=== Provided entries ===
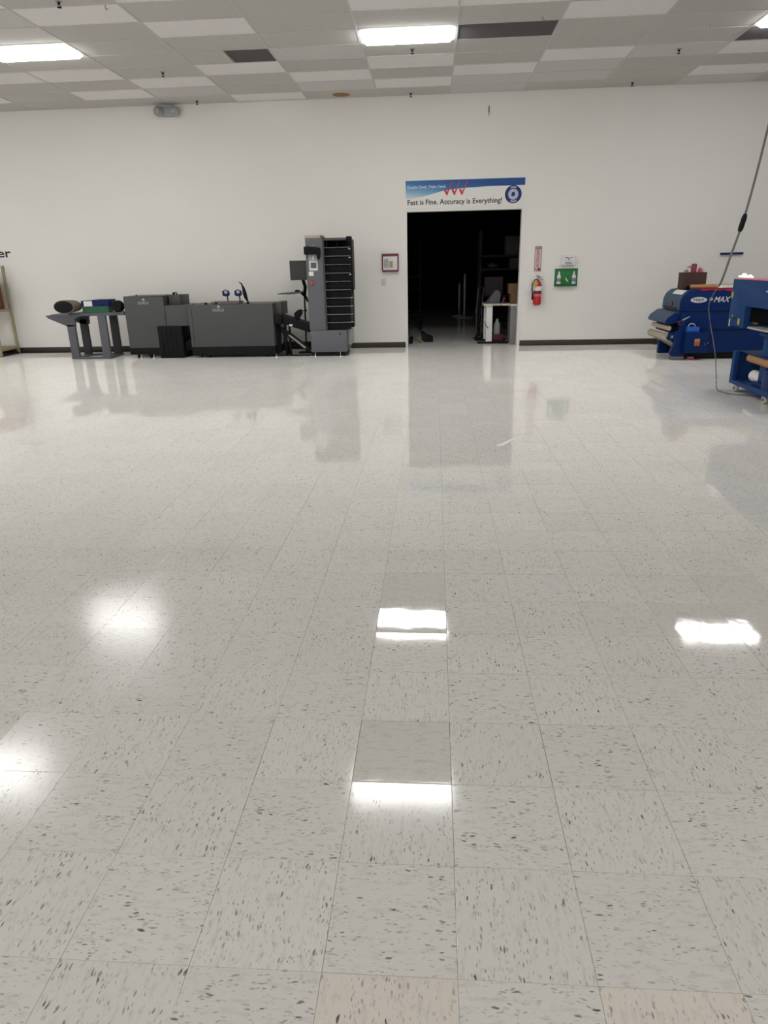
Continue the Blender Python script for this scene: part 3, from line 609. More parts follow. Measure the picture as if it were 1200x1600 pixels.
for x in (-3.60, -3.385):
    k = part('clamp_stem', MB().cyl((x+.02, 12.36, .945), (x+.015, 12.36, 1.06), .011, 8), M_black, t)
    part('clamp_knob', MB().prism([(x-.06, 1.04), (x-.065, 1.11), (x-.02, 1.14), (x+.04, 1.125), (x+.062, 1.085), (x+.05, 1.035), (x-.01, 1.025)], 'y', 12.33, 12.38, bev=.008), M_navyp, k)
    part('clamp_face', MB().prism([(x-.015, 1.070), (x-.025, 1.13), (x+.03, 1.118), (x+.035, 1.08)], 'y', 12.322, 12.33), M_lgray, k)
part('lever', MB().tube([(-3.23, 12.4, .915), (-3.27, 12.4, 1.0), (-3.285, 12.4, 1.07)], [.008, .03, .036], 10).tube([(-3.285, 12.4, 1.07), (-3.30, 12.4, 1.16), (-3.33, 12.4, 1.235), (-3.37, 12.4, 1.255)], [.036, .022, .012, .005], 10), M_black, t)
for x in (-3.945, -3.76, -3.20): part('knob', MB().lathe([(.001, .901), (.028, .901), (.026, .925), (.014, .935), (.001, .936)], (x, 12.25, 0)), M_black, t)
part('knob', MB().sph((-4.18, 12.26, .915), .014), M_maroon, t, 'small red knob')
emblem(-3.82, -3.62, .785, .895, 12.2, t, 'DUPLO')
for x in (-4.12, -3.98, -2.92, -2.82): caster(x, 12.28, t, r=.026, zt=.05)
for x in (-4.12, -2.85): caster(x, 12.80, t, r=.026, zt=.05)
foot(-2.76, 12.19, t, .06)

# ------------------------------------------------------------------ transfer conveyor between machine two and tower
t = thing('transfer_conveyor', 'black sloping conveyor between the long grey machine and the tower', 'conveyor', (-2.5, 12.5, 0))
part('upper_beam', MB().prism([(-2.69, .71), (-2.60, .69), (-2.17, .545), (-2.17, .40), (-2.69, .575)], 'y', 12.30, 12.62, bev=.006), M_black, t)
part('intake', box(-2.755, -2.64, 12.22, 12.32, .56, .705, bev=.006), M_black, t)
part('lower_beam', MB().prism([(-2.68, .49), (-2.62, .46), (-2.17, .12), (-2.20, .055), (-2.58, .33), (-2.68, .40)], 'y', 12.36, 12.44), M_black, t)
part('belt_guard', MB().prism([(-2.56, .36), (-2.52, .36), (-2.24, .14), (-2.28, .13)], 'y', 12.33, 12.36), M_steel, t)
for x, z in ((-2.63, .60), (-2.555, .57)): part('leg', box(x, x+.03, 12.40, 12.46, .005, z, bev=.003), M_black, t)
part('motor', MB().box(-2.66, -2.56, 12.48, 12.60, .01, .14, bev=.01), M_blackm, t)
part('base_rail', box(-2.72, -2.17, 12.47, 12.58, .15, .22, bev=.004), M_blackm, t)
part('floor_rail', box(-2.75, -2.17, 12.30, 12.34, .003, .02), M_black, t)
part('guide', MB().prism([(-2.43, .62), (-2.44, .72), (-2.38, .77), (-2.32, .79), (-2.30, .72), (-2.36, .63), (-2.34, .60)], 'y', 12.38, 12.50, bev=.008), M_blackm, t)
part('guide_knob', MB().sph((-2.235, 12.42, .765), .02).cyl((-2.235, 12.42, .765), (-2.33, 12.42, .755), .007, 8), M_black, t)
part('catch', box(-2.52, -2.46, 12.29, 12.302, .515, .545, bev=.003), M_white, t)

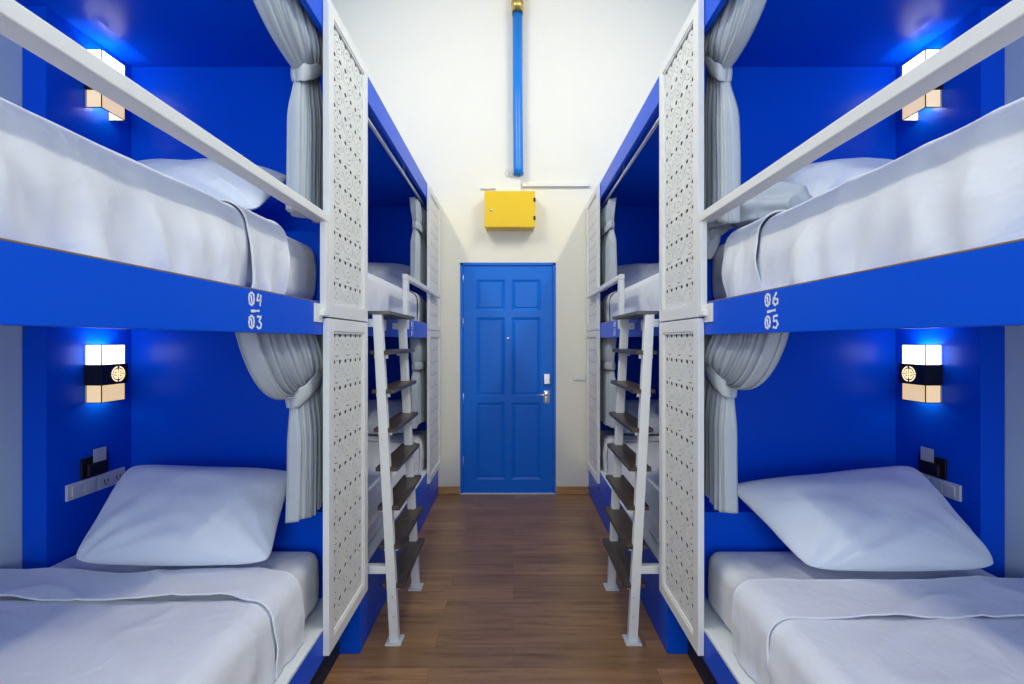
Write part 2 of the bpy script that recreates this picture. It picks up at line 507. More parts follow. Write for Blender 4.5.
# ------------------------------------------------------------------ painted numbers
GLYPH = {
    '0': [[(.5, 1), (.18, .85), (.1, .5), (.2, .12), (.5, 0), (.8, .15), (.9, .5), (.82, .85), (.5, 1)], [(.40, .78), (.58, .2)]],
    '1': [[(.3, .8), (.55, 1), (.55, 0)]],
    '2': [[(.12, .8), (.4, 1), (.8, .85), (.75, .55), (.1, 0), (.9, .02)]],
    '3': [[(.12, .95), (.8, 1), (.45, .6), (.82, .4), (.72, .08), (.35, 0), (.08, .15)]],
    '4': [[(.35, 1), (.1, .45), (.85, .45)], [(.75, .95), (.62, 0)]],
    '5': [[(.85, 1), (.25, .97), (.2, .58), (.65, .6), (.88, .32), (.6, .02), (.12, .08)]],
    '6': [[(.7, 1), (.25, .6), (.12, .25), (.4, 0), (.82, .12), (.85, .42), (.5, .52), (.18, .35)]],
    '7': [[(.1, 1), (.9, 1), (.4, 0)]],
    '8': [[(.5, .55), (.2, .8), (.5, 1), (.8, .8), (.5, .55), (.15, .25), (.5, 0), (.85, .25), (.5, .55)]],
}
def number_mark(parent, top, bot, ymid, x):
    """Brush-painted two-line number, read from the aisle."""
    bm = bmesh.new()
    rd = 1 if SX < 0 else -1          # reading direction along y
    def stroke(pts, w=0.0054):
        pts = [Vector((x - 0.0012, py, pz_)) for py, pz_ in pts]
        # dense path
        dense = []
        for a, b in zip(pts, pts[1:]):
            for k in range(5):
                dense.append(a.lerp(b, k / 5))
        dense.append(pts[-1])
        L, Rr = [], []
        for i, p in enumerate(dense):
            t = (dense[min(i + 1, len(dense) - 1)] - dense[max(i - 1, 0)]).normalized()
            nrm = Vector((0, -t.z, t.y))
            ww = w * (0.5 + 0.12 * math.sin(i * 1.3))
            L.append(bm.verts.new(p + nrm * ww)); Rr.append(bm.verts.new(p - nrm * ww))
        for i in range(len(dense) - 1):
            bm.faces.new((L[i], L[i + 1], Rr[i + 1], Rr[i]))
    cw, ch, gap = 0.028, 0.031, 0.007
    for txt, z0 in ((top, 1.4235), (bot, 1.3660)):
        for k, c in enumerate(txt):
            y0 = ymid + rd * (-(cw + gap / 2) + k * (cw + gap))
            for st in GLYPH[c]:
                stroke([(y0 + rd * u * cw, z0 + v * ch) for u, v in st])
    stroke([(ymid - rd * 0.020, 1.4085), (ymid + rd * 0.018, 1.4110)], 0.0062)
    o = from_bm('bunk_number', bm, parent, M['mark'], recalc=False)
    md = o.modifiers.new('t', 'SOLIDIFY'); md.thickness = 0.0008
    tag(o, 'white hand-painted numbers')

# ------------------------------------------------------------------ bunks
def bunk_near(label, nums):
    t = thing('bunk_bed', label, 'bunk bed', (1.15, 0.8, 0), 'blue built-in bunk beds')
    e = 0.001
    y1 = YP - e
    box('toe_kick', (0.74, 1.55, YN, y1, 0.001, 0.236), t, M['gap_shadow'], bevel=0)
    box('base_board', (XF, XF + 0.022, YN, y1, 0.238, Z_LEDGE - 0.012), t, M['blue'], bevel=0.002)
    tag(box('bed_ledge', (XF - 0.001, XW - e, YN, y1, Z_LEDGE - 0.0115, Z_LEDGE), t, M['ledge'], bevel=0.002), 'white ledge under the mattress')
    box('upper_deck', (XF + 0.0225, XW - e, YN, y1, Z_DECK0 + 0.030, Z_DECK - 0.012), t, M['blue'], bevel=0.002)
    f = box('deck_fascia', (XF, XF + 0.022, YN, y1, Z_DECK0, Z_DECK - 0.0028), t, M['blue'], bevel=0.0015)
    tag(box('edge_strip', (XF, XF + 0.022, YN, y1, Z_DECK - 0.0026, Z_DECK), t, M['wood_edge'], bevel=0.0), 'thin bare wood edge')
    number_mark(f, nums[0], nums[1], 1.163, XF)
    box('roof', (XF + 0.0225, XW - e, YN, y1, 2.492, Z_TOP), t, M['blue'], bevel=0.002)
    box('roof_fascia', (XF, XF + 0.022, YN, y1, 2.406, Z_TOP), t, M['blue'], bevel=0.002)
    box('partition', [(XF + 0.0235, XB - 0.0005, YP - 0.014, y1, Z_LEDGE + 0.0005, Z_DECK0 + 0.0295),
                      (XF + 0.0235, XB - 0.0005, YP - 0.014, y1, Z_DECK + 0.0005, 2.4915)], t, M['blue'], bevel=0)
    for z0, zt in ((Z_LEDGE, 0.682), (Z_DECK - 0.0115, 1.752)):
        box('headboard', (XF + 0.024, 1.30, 1.752, YP - 0.0145, z0 + 0.0005, zt), t, M['blue'], bevel=0.003)
    for z0, z1 in ((Z_LEDGE + 0.0005, Z_DECK0 + 0.0295), (Z_DECK - 0.0115, 2.4915)):
        box('back_panel', (XB, XW - 0.002, 1.589, y1, z0, z1), t, M['blue'], bevel=0.002)
    screen(t, 1.571, 1.990, 0.257, 1.411)
    screen(t, 1.571, 1.990, 1.416, 2.508)
    # guard rail: flat bar, end post, bracket on the fascia
    r = box('guard_rail', (XP0, XP0 + 0.045, YN, 1.5705, 1.737, 1.766), t, M['white'], bevel=0.003)
    box('rail_post', (XP0 + 0.001, XP0 + 0.022, 1.548, 1.5695, 1.42, 1.7365), r, M['white'], bevel=0.002)
    box('rail_bracket', [(XP0 + 0.002, XF - 0.0003, 1.535, 1.5695, 1.418, 1.436), (XF - 0.007, XF - 0.0003, 1.500, 1.560, 1.396, 1.458)], r, M['white'], bevel=0.002)
    # curtain rods
    for xr, z in ((0.712, Z_DECK0 + 0.018), (0.718, 2.474)):
        tag(tube('curtain_rod', [(xr, YN + 0.02, z), (xr, YP - 0.042, z)], 0.008, t, M['rod']), 'steel curtain rod')
    return t

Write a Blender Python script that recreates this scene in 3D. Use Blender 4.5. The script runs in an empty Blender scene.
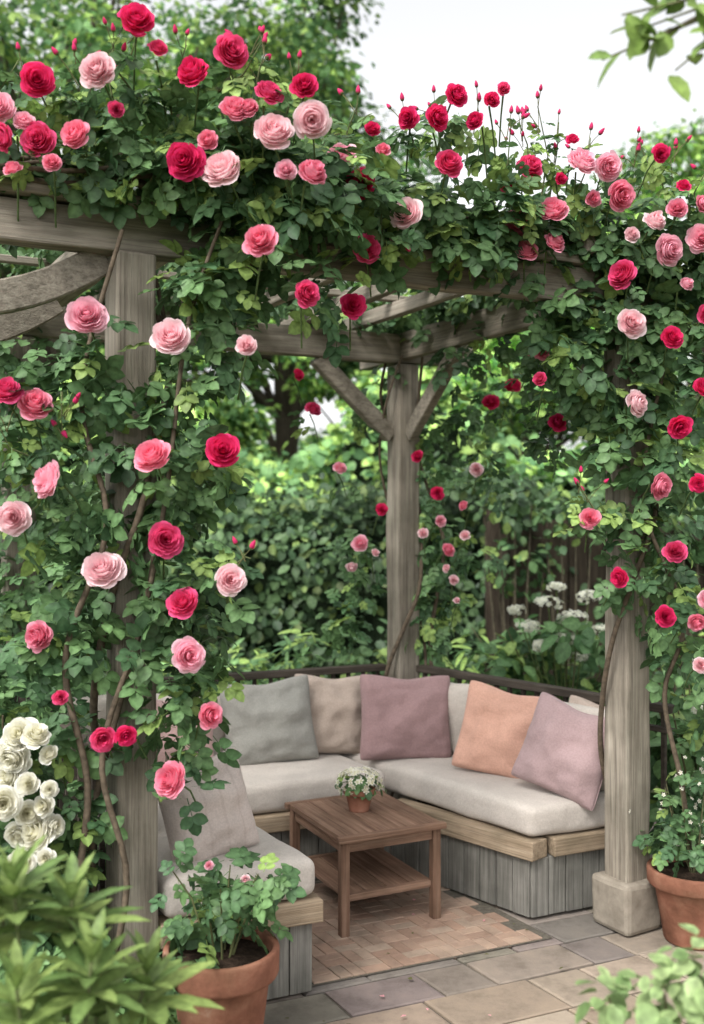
import bpy, bmesh, math, random
import numpy as np
from mathutils import Vector, Matrix, noise as mnoise
rng = np.random.default_rng(11); random.seed(11)
scene = bpy.context.scene
COL = scene.collection

# ------------------------------------------------------------------ helpers
def nrm(a):
    return a/np.maximum(np.linalg.norm(a, axis=-1, keepdims=True), 1e-9)

class MB:
    def __init__(s):
        s.v=[]; s.l=[]; s.t=[]; s.m=[]; s.c=[]; s.n=0
    def add(s, v, loops, tots, col, mat=0):
        v=np.asarray(v,float); s.v.append(v); s.l.append(np.asarray(loops,int)+s.n)
        tots=np.asarray(tots,int); s.t.append(tots); s.m.append(np.full(len(tots),mat,int))
        col=np.asarray(col,float)
        if col.ndim==1: col=np.tile(col,(len(v),1))
        s.c.append(col); s.n+=len(v)
    def inst(s, T, M, P, c0, c1, mat=0):
        K=len(P); n=len(T['v'])
        if K==0: return
        v=(np.einsum('kij,nj->kni',M,T['v'])+P[:,None,:]).reshape(-1,3)
        L=T['l']; loops=(L[None,:]+(np.arange(K)*n)[:,None]).reshape(-1)
        tots=np.tile(T['t'],K); e=T['e'][None,:,None]
        col=(c0[:,None,:]*(1-e)+c1[:,None,:]*e).reshape(-1,3)
        s.add(v,loops,tots,col,mat)
    def box(s, c, ax, h, col, mat=0):
        ax=np.asarray(ax,float); sg=np.array([[x,y,z] for z in(-1,1) for y in(-1,1) for x in(-1,1)],float)
        v=(sg*np.asarray(h))@ax+np.asarray(c)
        f=[0,2,3,1, 4,5,7,6, 0,1,5,4, 2,6,7,3, 0,4,6,2, 1,3,7,5]
        s.add(v,f,[4]*6,col,mat)
    def tube(s, pts, rad, col, seg=6, mat=0):
        pts=np.asarray(pts,float); n=len(pts); rad=np.broadcast_to(np.asarray(rad,float),(n,))
        t=nrm(np.gradient(pts,axis=0)); ref=np.array([0.31,0.2,0.93])
        if abs(t.mean(0)@ref)>.9*np.linalg.norm(t.mean(0)): ref=np.array([1.,.1,0])
        a=nrm(np.cross(t,ref)); b=np.cross(t,a)
        ang=np.arange(seg)/seg*2*np.pi
        v=pts[:,None,:]+rad[:,None,None]*(a[:,None,:]*np.cos(ang)[None,:,None]+b[:,None,:]*np.sin(ang)[None,:,None])
        i=np.arange(n-1)[:,None]*seg; j=np.arange(seg)[None,:]; j2=(j+1)%seg
        f=np.stack([i+j,i+j2,i+seg+j2,i+seg+j],-1).reshape(-1)
        s.add(v.reshape(-1,3),f,[4]*((n-1)*seg),col,mat)
    def build(s, name, mats, smooth=True, parent=None):
        me=bpy.data.meshes.new(name)
        v=np.concatenate(s.v); l=np.concatenate(s.l); t=np.concatenate(s.t); m=np.concatenate(s.m); c=np.concatenate(s.c)
        me.vertices.add(len(v)); me.vertices.foreach_set('co',v.astype(np.float32).ravel())
        me.loops.add(len(l)); me.loops.foreach_set('vertex_index',l.astype(np.int32))
        me.polygons.add(len(t)); st=np.concatenate([[0],np.cumsum(t)[:-1]])
        me.polygons.foreach_set('loop_start',st.astype(np.int32))
        me.polygons.foreach_set('material_index',m.astype(np.int32))
        me.polygons.foreach_set('use_smooth',np.full(len(t),smooth))
        me.update(calc_edges=True)
        a=me.attributes.new('Col','FLOAT_COLOR','POINT')
        a.data.foreach_set('color',np.concatenate([c,np.ones((len(c),1))],1).astype(np.float32).ravel())
        for x in mats: me.materials.append(x)
        me.validate()
        o=bpy.data.objects.new(name,me); COL.objects.link(o)
        if parent: o.parent=parent
        return o

def empty(name,loc=(0,0,0)):
    o=bpy.data.objects.new(name,None); o.empty_display_size=.1; COL.objects.link(o); o.location=loc; return o

def frames(z, ydir=None, scale=1.0):
    z=nrm(z); K=len(z)
    if ydir is None: ydir=rng.normal(size=(K,3))
    x=nrm(np.cross(ydir,z)); y=np.cross(z,x)
    M=np.stack([x,y,z],-1)
    return M*np.broadcast_to(np.asarray(scale,float),(K,))[:,None,None]

# ------------------------------------------------------------------ materials
def newmat(name):
    m=bpy.data.materials.new(name); m.use_nodes=True; nt=m.node_tree; nt.nodes.clear()
    return m,nt
def N(nt,t,**k):
    n=nt.nodes.new(t)
    for a,b in k.items(): setattr(n,a,b)
    return n
def principled(nt,rough=.6,spec=.4):
    o=N(nt,'ShaderNodeOutputMaterial'); b=N(nt,'ShaderNodeBsdfPrincipled')
    b.inputs['Roughness'].default_value=rough; b.inputs['Specular IOR Level'].default_value=spec
    nt.links.new(b.outputs[0],o.inputs[0]); return b,o
def ramp(nt,stops):
    r=N(nt,'ShaderNodeValToRGB'); e=r.color_ramp.elements
    while len(e)<len(stops): e.new(.5)
    for i,(p,c) in enumerate(stops): e[i].position=p; e[i].color=(*c,1)
    return r
def mulcol(nt,a,b,fac=1.0,mode='MULTIPLY'):
    m=N(nt,'ShaderNodeMix',data_type='RGBA',blend_type=mode); m.inputs[0].default_value=fac
    nt.links.new(a,m.inputs[6]); nt.links.new(b,m.inputs[7]); return m.outputs[2]
def noise(nt,scale,detail=4,vec=None,rough=.55):
    n=N(nt,'ShaderNodeTexNoise'); n.inputs['Scale'].default_value=scale; n.inputs['Detail'].default_value=detail
    n.inputs['Roughness'].default_value=rough
    if vec: nt.links.new(vec,n.inputs['Vector'])
    return n
def bump(nt,h,b,strength=.3,dist=.01):
    bp=N(nt,'ShaderNodeBump'); bp.inputs['Strength'].default_value=strength; bp.inputs['Distance'].default_value=dist
    nt.links.new(h,bp.inputs['Height']); nt.links.new(bp.outputs[0],b.inputs['Normal'])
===
- [Work required] Word for word, retype the lines in the entries above that run from the one with "Write a Blender" through the one with "axis=-1, keepdims=True), 1e-9)". Both ends count; pictures do not.

- [Answer for this exercise]
Write a Blender Python script that recreates this scene in 3D. Use Blender 4.5. The script runs in an empty Blender scene.
import bpy, bmesh, math, random
import numpy as np
from mathutils import Vector, Matrix, noise as mnoise
rng = np.random.default_rng(11); random.seed(11)
scene = bpy.context.scene
COL = scene.collection

# ------------------------------------------------------------------ helpers
def nrm(a):
    return a/np.maximum(np.linalg.norm(a, axis=-1, keepdims=True), 1e-9)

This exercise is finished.